## Given records:
'''

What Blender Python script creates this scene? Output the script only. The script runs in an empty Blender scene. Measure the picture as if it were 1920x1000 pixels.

'''
'''

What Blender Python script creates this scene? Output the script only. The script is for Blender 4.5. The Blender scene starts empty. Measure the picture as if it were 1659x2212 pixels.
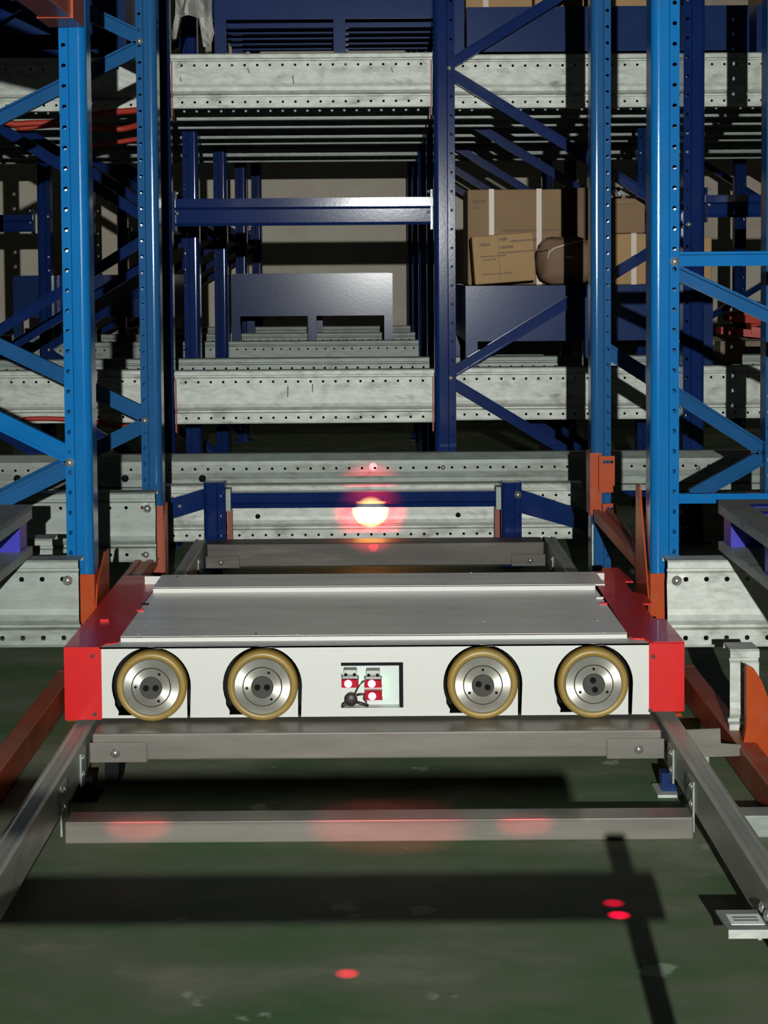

'''
'''

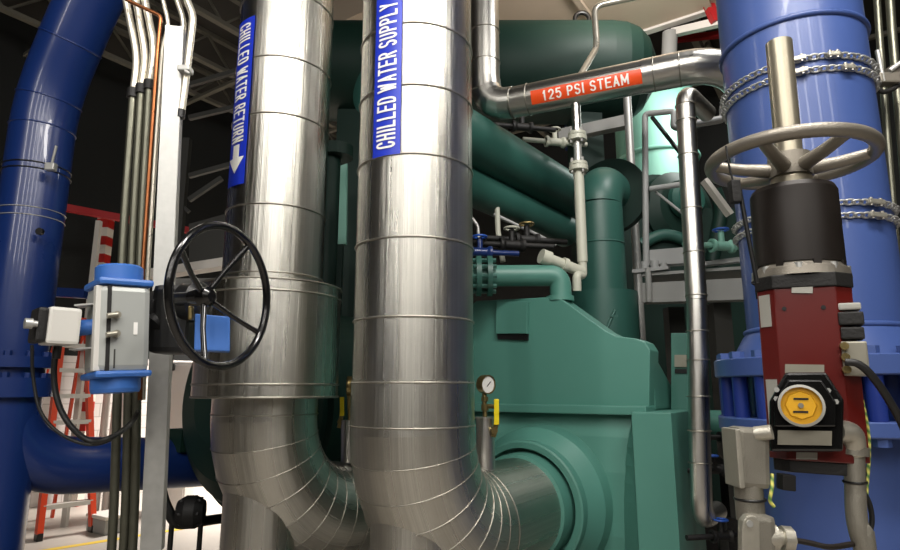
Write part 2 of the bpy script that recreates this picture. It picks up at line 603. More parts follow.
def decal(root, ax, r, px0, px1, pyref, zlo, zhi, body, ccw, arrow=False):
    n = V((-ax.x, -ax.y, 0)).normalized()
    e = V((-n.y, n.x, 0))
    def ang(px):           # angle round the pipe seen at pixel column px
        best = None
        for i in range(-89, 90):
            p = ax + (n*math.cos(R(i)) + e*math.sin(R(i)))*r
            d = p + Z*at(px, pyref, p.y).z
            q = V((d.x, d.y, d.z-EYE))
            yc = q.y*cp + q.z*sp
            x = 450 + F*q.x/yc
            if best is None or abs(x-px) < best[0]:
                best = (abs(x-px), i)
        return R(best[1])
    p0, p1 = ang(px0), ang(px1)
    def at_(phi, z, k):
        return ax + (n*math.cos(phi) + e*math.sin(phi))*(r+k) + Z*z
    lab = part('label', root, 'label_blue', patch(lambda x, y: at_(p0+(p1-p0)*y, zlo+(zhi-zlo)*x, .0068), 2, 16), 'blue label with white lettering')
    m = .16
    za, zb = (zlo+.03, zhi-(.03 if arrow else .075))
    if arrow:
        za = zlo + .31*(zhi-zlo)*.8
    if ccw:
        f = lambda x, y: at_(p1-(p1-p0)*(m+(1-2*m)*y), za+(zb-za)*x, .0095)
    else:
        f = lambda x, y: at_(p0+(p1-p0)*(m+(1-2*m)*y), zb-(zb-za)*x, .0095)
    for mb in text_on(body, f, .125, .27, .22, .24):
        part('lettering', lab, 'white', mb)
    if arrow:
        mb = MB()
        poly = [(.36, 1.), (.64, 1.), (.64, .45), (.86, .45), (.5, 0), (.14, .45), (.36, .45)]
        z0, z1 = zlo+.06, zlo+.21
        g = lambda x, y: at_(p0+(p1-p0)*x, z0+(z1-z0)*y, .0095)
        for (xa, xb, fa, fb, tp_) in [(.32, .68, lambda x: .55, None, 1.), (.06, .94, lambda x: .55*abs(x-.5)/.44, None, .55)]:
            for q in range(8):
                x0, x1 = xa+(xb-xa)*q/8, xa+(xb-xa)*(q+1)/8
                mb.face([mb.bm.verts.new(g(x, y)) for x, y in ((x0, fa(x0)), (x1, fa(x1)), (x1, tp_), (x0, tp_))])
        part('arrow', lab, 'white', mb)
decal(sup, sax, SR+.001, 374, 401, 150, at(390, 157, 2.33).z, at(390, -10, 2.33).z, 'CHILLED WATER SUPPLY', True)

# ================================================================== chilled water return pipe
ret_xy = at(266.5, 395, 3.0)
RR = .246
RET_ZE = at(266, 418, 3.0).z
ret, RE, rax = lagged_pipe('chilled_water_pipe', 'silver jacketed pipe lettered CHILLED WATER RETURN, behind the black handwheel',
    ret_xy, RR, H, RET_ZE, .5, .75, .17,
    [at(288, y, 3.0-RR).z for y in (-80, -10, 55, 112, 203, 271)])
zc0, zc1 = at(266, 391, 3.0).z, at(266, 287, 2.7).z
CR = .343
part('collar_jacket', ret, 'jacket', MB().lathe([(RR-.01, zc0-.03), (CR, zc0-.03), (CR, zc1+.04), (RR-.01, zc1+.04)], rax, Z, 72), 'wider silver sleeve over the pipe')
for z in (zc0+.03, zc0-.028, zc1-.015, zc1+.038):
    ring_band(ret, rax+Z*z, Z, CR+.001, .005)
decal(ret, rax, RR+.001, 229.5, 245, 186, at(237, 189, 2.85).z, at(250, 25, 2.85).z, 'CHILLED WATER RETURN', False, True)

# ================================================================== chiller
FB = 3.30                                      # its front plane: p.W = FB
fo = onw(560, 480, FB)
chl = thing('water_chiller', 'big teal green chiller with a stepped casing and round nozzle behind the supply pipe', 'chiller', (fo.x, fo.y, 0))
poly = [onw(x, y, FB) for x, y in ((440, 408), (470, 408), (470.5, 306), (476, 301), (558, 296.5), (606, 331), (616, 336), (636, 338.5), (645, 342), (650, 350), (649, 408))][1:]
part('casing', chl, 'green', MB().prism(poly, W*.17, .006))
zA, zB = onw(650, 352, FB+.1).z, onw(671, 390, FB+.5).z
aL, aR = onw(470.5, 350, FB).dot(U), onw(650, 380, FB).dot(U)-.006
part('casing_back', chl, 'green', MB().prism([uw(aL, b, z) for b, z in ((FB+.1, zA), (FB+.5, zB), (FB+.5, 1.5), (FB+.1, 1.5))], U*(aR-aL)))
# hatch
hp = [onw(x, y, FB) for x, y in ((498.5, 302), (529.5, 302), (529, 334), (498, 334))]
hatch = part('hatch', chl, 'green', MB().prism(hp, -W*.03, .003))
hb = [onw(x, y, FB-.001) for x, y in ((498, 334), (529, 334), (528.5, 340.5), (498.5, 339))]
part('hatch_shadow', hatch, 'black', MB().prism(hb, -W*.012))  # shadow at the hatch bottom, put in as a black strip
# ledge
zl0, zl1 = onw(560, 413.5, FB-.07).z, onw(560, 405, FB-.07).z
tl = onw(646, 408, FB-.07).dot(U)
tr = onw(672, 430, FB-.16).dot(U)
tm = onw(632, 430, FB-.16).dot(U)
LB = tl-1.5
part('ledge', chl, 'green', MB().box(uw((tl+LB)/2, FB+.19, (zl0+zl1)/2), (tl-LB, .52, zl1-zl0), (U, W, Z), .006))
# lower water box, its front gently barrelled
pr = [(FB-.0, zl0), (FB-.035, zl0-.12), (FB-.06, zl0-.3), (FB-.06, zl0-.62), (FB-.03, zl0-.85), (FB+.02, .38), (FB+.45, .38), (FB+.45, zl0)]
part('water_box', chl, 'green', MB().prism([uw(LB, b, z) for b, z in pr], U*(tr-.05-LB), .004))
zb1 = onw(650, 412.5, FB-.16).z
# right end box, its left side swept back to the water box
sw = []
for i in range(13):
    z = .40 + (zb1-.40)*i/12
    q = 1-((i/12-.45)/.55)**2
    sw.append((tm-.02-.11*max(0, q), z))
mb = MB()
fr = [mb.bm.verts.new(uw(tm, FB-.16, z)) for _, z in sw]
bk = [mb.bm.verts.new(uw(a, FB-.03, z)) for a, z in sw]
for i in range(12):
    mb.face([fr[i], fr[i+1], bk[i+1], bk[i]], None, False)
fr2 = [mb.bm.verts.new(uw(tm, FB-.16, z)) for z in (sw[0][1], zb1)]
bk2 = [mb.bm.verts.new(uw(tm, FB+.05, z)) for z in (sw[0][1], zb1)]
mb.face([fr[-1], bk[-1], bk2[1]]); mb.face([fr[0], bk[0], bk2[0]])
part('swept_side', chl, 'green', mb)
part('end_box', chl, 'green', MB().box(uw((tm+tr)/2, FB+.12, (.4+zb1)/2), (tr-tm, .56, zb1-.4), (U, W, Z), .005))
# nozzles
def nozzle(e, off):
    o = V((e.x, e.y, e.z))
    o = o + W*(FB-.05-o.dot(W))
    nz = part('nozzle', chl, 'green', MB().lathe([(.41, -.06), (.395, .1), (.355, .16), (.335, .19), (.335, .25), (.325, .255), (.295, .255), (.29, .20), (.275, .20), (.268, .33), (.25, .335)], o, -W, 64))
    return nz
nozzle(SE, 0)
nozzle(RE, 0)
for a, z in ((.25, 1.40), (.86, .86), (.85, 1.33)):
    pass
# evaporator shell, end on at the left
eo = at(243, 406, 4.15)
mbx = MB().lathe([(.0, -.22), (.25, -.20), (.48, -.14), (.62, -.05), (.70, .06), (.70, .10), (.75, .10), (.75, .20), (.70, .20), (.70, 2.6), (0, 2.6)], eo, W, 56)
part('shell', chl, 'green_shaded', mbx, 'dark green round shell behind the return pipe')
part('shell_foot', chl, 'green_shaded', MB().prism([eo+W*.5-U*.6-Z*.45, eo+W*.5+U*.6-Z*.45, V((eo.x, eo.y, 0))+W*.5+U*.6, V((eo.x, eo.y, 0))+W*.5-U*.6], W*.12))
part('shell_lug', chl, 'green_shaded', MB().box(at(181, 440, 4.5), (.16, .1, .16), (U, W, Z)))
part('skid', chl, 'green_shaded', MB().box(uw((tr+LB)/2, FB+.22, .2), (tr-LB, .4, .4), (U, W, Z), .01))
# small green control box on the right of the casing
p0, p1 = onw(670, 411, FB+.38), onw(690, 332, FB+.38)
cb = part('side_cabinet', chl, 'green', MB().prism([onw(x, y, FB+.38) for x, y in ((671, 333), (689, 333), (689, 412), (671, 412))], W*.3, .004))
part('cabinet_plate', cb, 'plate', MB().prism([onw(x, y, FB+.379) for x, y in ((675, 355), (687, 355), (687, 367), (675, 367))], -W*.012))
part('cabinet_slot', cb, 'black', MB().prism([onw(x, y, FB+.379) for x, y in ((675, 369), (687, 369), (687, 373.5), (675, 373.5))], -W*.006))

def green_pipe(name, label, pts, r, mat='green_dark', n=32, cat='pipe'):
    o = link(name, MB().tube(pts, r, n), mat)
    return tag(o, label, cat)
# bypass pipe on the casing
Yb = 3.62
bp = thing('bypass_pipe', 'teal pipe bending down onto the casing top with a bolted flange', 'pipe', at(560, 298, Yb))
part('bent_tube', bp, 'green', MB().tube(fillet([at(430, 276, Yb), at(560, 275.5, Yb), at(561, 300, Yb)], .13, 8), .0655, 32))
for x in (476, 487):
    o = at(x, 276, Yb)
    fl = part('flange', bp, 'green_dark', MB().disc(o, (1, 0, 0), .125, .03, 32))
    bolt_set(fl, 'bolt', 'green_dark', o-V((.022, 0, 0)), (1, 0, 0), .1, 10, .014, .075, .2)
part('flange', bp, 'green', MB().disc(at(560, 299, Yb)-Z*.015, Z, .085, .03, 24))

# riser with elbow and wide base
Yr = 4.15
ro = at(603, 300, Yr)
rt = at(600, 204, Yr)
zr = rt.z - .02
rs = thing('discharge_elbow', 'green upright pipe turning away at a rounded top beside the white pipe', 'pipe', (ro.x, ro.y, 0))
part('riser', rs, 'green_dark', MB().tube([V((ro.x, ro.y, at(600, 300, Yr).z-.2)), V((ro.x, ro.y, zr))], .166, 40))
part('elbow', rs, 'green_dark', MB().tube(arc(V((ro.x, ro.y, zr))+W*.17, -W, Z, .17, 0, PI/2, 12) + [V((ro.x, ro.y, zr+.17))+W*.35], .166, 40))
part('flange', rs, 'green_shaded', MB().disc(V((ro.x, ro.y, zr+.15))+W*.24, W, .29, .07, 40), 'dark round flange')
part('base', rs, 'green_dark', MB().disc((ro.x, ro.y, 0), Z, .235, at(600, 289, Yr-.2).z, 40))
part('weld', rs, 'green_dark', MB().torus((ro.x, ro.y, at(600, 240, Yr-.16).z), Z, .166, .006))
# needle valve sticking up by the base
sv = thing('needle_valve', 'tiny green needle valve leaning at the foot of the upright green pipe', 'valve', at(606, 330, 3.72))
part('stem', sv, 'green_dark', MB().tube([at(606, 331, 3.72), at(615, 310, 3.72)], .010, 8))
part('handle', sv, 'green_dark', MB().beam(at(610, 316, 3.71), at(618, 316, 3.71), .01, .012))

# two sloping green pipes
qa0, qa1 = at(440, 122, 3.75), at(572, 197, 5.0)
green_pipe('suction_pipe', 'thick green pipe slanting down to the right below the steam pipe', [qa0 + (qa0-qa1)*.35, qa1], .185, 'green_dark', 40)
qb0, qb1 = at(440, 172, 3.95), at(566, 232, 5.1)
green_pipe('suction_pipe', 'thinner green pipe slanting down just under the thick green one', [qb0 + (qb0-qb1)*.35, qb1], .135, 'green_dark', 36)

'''

## Work to do:
Which lines include "picture"? Copy each of them out.

## Reply to the task:
What Blender Python script creates this scene? Output the script only. The script runs in an empty Blender scene. Measure the picture as if it were 1920x1000 pixels.
What Blender Python script creates this scene? Output the script only. The script is for Blender 4.5. The Blender scene starts empty. Measure the picture as if it were 1659x2212 pixels.
Write part 2 of the bpy script that recreates this picture. It picks up at line 603. More parts follow.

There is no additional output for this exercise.